PROBLEM TO WORK ON -> Return the listing below verbatim. Pictures do not belong in the copy.

RECORDED INFORMATION ->
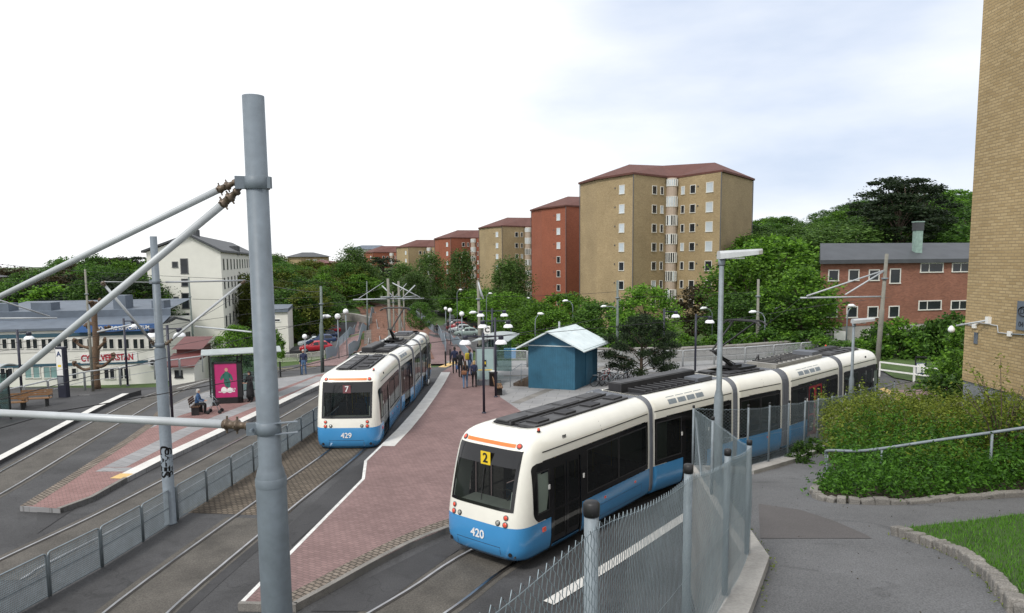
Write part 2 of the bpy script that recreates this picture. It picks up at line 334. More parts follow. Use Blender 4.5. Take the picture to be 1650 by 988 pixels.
class MB:
    """collects shapes, then links them as ONE mesh object"""
    def __init__(s): s.v = []; s.f = []; s.m = []; s.mi = 0; s.sm = []; s.smooth = False
    def use(s, i, smooth=None):
        s.mi = i
        if smooth is not None: s.smooth = smooth
        return s
    def add(s, vs, fs):
        n = len(s.v); s.v.extend([tuple(v) for v in vs]); s.f.extend([tuple(i+n for i in f) for f in fs])
        s.m.extend([s.mi]*len(fs)); s.sm.extend([s.smooth]*len(fs)); return s
    def box(s, c, d, rz=0., rot=None):
        x, y, z = d[0]/2, d[1]/2, d[2]/2
        R = rot or Matrix.Rotation(rz, 3, 'Z'); C = Vector(c)
        vs = [C+R@Vector(p) for p in ((-x,-y,-z),(x,-y,-z),(x,y,-z),(-x,y,-z),(-x,-y,z),(x,-y,z),(x,y,z),(-x,y,z))]
        return s.add(vs, [(0,3,2,1),(4,5,6,7),(0,1,5,4),(1,2,6,5),(2,3,7,6),(3,0,4,7)])
    def bar(s, a, b, w, h, up=(0, 0, 1)):
        a = Vector(a); b = Vector(b); d = b-a; l = d.length
        if l < 1e-6: return s
        x = d/l; u = Vector(up)
        if abs(x.dot(u)) > .99: u = Vector((0, 1, 0))
        y = u.cross(x).normalized(); z = x.cross(y)
        return s.box((a+b)/2, (l, w, h), rot=Matrix((x, y, z)).transposed())
    def tube(s, a, b, r0, r1=None, n=8, cap=True):
        return s.poly([a, b], [r0, r0 if r1 is None else r1], n, cap)
    def poly(s, pts, rs, n=8, cap=True, closed=False):
        pts = [Vector(p) for p in pts]
        if not hasattr(rs, '__len__'): rs = [rs]*len(pts)
        vs = []; fs = []; K = len(pts); prev = None
        for i, p in enumerate(pts):
            t = (pts[min(i+1, K-1)]-pts[max(i-1, 0)])
            if t.length < 1e-9: t = Vector((0, 0, 1))
            t.normalize()
            if prev is None:
                u = Vector((0, 0, 1)) if abs(t.z) < .9 else Vector((1, 0, 0))
                x = t.cross(u).normalized()
            else:
                x = (prev-t*prev.dot(t))
                x = x.normalized() if x.length > 1e-6 else t.orthogonal().normalized()
            prev = x; y = t.cross(x)
            for k in range(n):
                a = 2*PI*k/n; vs.append(p+(x*math.cos(a)+y*math.sin(a))*rs[i])
        for i in range(K-1):
            for k in range(n): fs.append((i*n+k, i*n+(k+1) % n, (i+1)*n+(k+1) % n, (i+1)*n+k))
        if cap: fs.append(tuple(range(n-1, -1, -1))); fs.append(tuple((K-1)*n+k for k in range(n)))
        return s.add(vs, fs)
    def lathe(s, prof, c=(0, 0, 0), n=16, axis='Z'):
        vs = []; fs = []; C = Vector(c)
        for r, z in prof:
            for k in range(n):
                a = 2*PI*k/n
                p = Vector((r*math.cos(a), r*math.sin(a), z))
                if axis == 'Y': p = Vector((p.x, p.z, p.y))
                if axis == 'X': p = Vector((p.z, p.x, p.y))
                vs.append(C+p)
        for i in range(len(prof)-1):
            for k in range(n): fs.append((i*n+k, i*n+(k+1) % n, (i+1)*n+(k+1) % n, (i+1)*n+k))
        if prof[0][0] > 1e-4: fs.append(tuple(range(n-1, -1, -1)))
        if prof[-1][0] > 1e-4: fs.append(tuple((len(prof)-1)*n+k for k in range(n)))
        return s.add(vs, fs)
    def prism(s, poly, z0, z1):
        n = len(poly)
        vs = [(p[0], p[1], z0) for p in poly]+[(p[0], p[1], z1) for p in poly]
        fs = [tuple(range(n-1, -1, -1)), tuple(range(n, 2*n))]+[(i, (i+1) % n, (i+1) % n+n, i+n) for i in range(n)]
        return s.add(vs, fs)
    def quad(s, a, b, c, d): return s.add([a, b, c, d], [(0, 1, 2, 3)])
    def build(s, name, mats, parent=None, world=False, flip=False):
        me = bpy.data.meshes.new(name)
        v = s.v
        if world and parent is not None:
            o0 = parent.location; v = [(p[0]-o0[0], p[1]-o0[1], p[2]-o0[2]) for p in v]
        me.from_pydata([tuple(p) for p in v], [], s.f); me.update()
        if not hasattr(mats, '__len__') or isinstance(mats, str): mats = [mats]
        for m in mats: me.materials.append(M[m] if isinstance(m, str) else m)
        me.polygons.foreach_set('material_index', s.m)
        me.polygons.foreach_set('use_smooth', s.sm)
        bm = bmesh.new(); bm.from_mesh(me); bmesh.ops.recalc_face_normals(bm, faces=bm.faces[:])
        bm.to_mesh(me); bm.free()
        o = bpy.data.objects.new(name, me); COL.objects.link(o)
        if parent is not None: adopt(o, parent)
        return o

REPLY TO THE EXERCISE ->
Write part 2 of the bpy script that recreates this picture. It picks up at line 334. More parts follow. Use Blender 4.5. Take the picture to be 1650 by 988 pixels.
class MB:
    """collects shapes, then links them as ONE mesh object"""
    def __init__(s): s.v = []; s.f = []; s.m = []; s.mi = 0; s.sm = []; s.smooth = False
    def use(s, i, smooth=None):
        s.mi = i
        if smooth is not None: s.smooth = smooth
        return s
    def add(s, vs, fs):
        n = len(s.v); s.v.extend([tuple(v) for v in vs]); s.f.extend([tuple(i+n for i in f) for f in fs])
        s.m.extend([s.mi]*len(fs)); s.sm.extend([s.smooth]*len(fs)); return s
    def box(s, c, d, rz=0., rot=None):
        x, y, z = d[0]/2, d[1]/2, d[2]/2
        R = rot or Matrix.Rotation(rz, 3, 'Z'); C = Vector(c)
        vs = [C+R@Vector(p) for p in ((-x,-y,-z),(x,-y,-z),(x,y,-z),(-x,y,-z),(-x,-y,z),(x,-y,z),(x,y,z),(-x,y,z))]
        return s.add(vs, [(0,3,2,1),(4,5,6,7),(0,1,5,4),(1,2,6,5),(2,3,7,6),(3,0,4,7)])
    def bar(s, a, b, w, h, up=(0, 0, 1)):
        a = Vector(a); b = Vector(b); d = b-a; l = d.length
        if l < 1e-6: return s
        x = d/l; u = Vector(up)
        if abs(x.dot(u)) > .99: u = Vector((0, 1, 0))
        y = u.cross(x).normalized(); z = x.cross(y)
        return s.box((a+b)/2, (l, w, h), rot=Matrix((x, y, z)).transposed())
    def tube(s, a, b, r0, r1=None, n=8, cap=True):
        return s.poly([a, b], [r0, r0 if r1 is None else r1], n, cap)
    def poly(s, pts, rs, n=8, cap=True, closed=False):
        pts = [Vector(p) for p in pts]
        if not hasattr(rs, '__len__'): rs = [rs]*len(pts)
        vs = []; fs = []; K = len(pts); prev = None
        for i, p in enumerate(pts):
            t = (pts[min(i+1, K-1)]-pts[max(i-1, 0)])
            if t.length < 1e-9: t = Vector((0, 0, 1))
            t.normalize()
            if prev is None:
                u = Vector((0, 0, 1)) if abs(t.z) < .9 else Vector((1, 0, 0))
                x = t.cross(u).normalized()
            else:
                x = (prev-t*prev.dot(t))
                x = x.normalized() if x.length > 1e-6 else t.orthogonal().normalized()
            prev = x; y = t.cross(x)
            for k in range(n):
                a = 2*PI*k/n; vs.append(p+(x*math.cos(a)+y*math.sin(a))*rs[i])
        for i in range(K-1):
            for k in range(n): fs.append((i*n+k, i*n+(k+1) % n, (i+1)*n+(k+1) % n, (i+1)*n+k))
        if cap: fs.append(tuple(range(n-1, -1, -1))); fs.append(tuple((K-1)*n+k for k in range(n)))
        return s.add(vs, fs)
    def lathe(s, prof, c=(0, 0, 0), n=16, axis='Z'):
        vs = []; fs = []; C = Vector(c)
        for r, z in prof:
            for k in range(n):
                a = 2*PI*k/n
                p = Vector((r*math.cos(a), r*math.sin(a), z))
                if axis == 'Y': p = Vector((p.x, p.z, p.y))
                if axis == 'X': p = Vector((p.z, p.x, p.y))
                vs.append(C+p)
        for i in range(len(prof)-1):
            for k in range(n): fs.append((i*n+k, i*n+(k+1) % n, (i+1)*n+(k+1) % n, (i+1)*n+k))
        if prof[0][0] > 1e-4: fs.append(tuple(range(n-1, -1, -1)))
        if prof[-1][0] > 1e-4: fs.append(tuple((len(prof)-1)*n+k for k in range(n)))
        return s.add(vs, fs)
    def prism(s, poly, z0, z1):
        n = len(poly)
        vs = [(p[0], p[1], z0) for p in poly]+[(p[0], p[1], z1) for p in poly]
        fs = [tuple(range(n-1, -1, -1)), tuple(range(n, 2*n))]+[(i, (i+1) % n, (i+1) % n+n, i+n) for i in range(n)]
        return s.add(vs, fs)
    def quad(s, a, b, c, d): return s.add([a, b, c, d], [(0, 1, 2, 3)])
    def build(s, name, mats, parent=None, world=False, flip=False):
        me = bpy.data.meshes.new(name)
        v = s.v
        if world and parent is not None:
            o0 = parent.location; v = [(p[0]-o0[0], p[1]-o0[1], p[2]-o0[2]) for p in v]
        me.from_pydata([tuple(p) for p in v], [], s.f); me.update()
        if not hasattr(mats, '__len__') or isinstance(mats, str): mats = [mats]
        for m in mats: me.materials.append(M[m] if isinstance(m, str) else m)
        me.polygons.foreach_set('material_index', s.m)
        me.polygons.foreach_set('use_smooth', s.sm)
        bm = bmesh.new(); bm.from_mesh(me); bmesh.ops.recalc_face_normals(bm, faces=bm.faces[:])
        bm.to_mesh(me); bm.free()
        o = bpy.data.objects.new(name, me); COL.objects.link(o)
        if parent is not None: adopt(o, parent)
        return o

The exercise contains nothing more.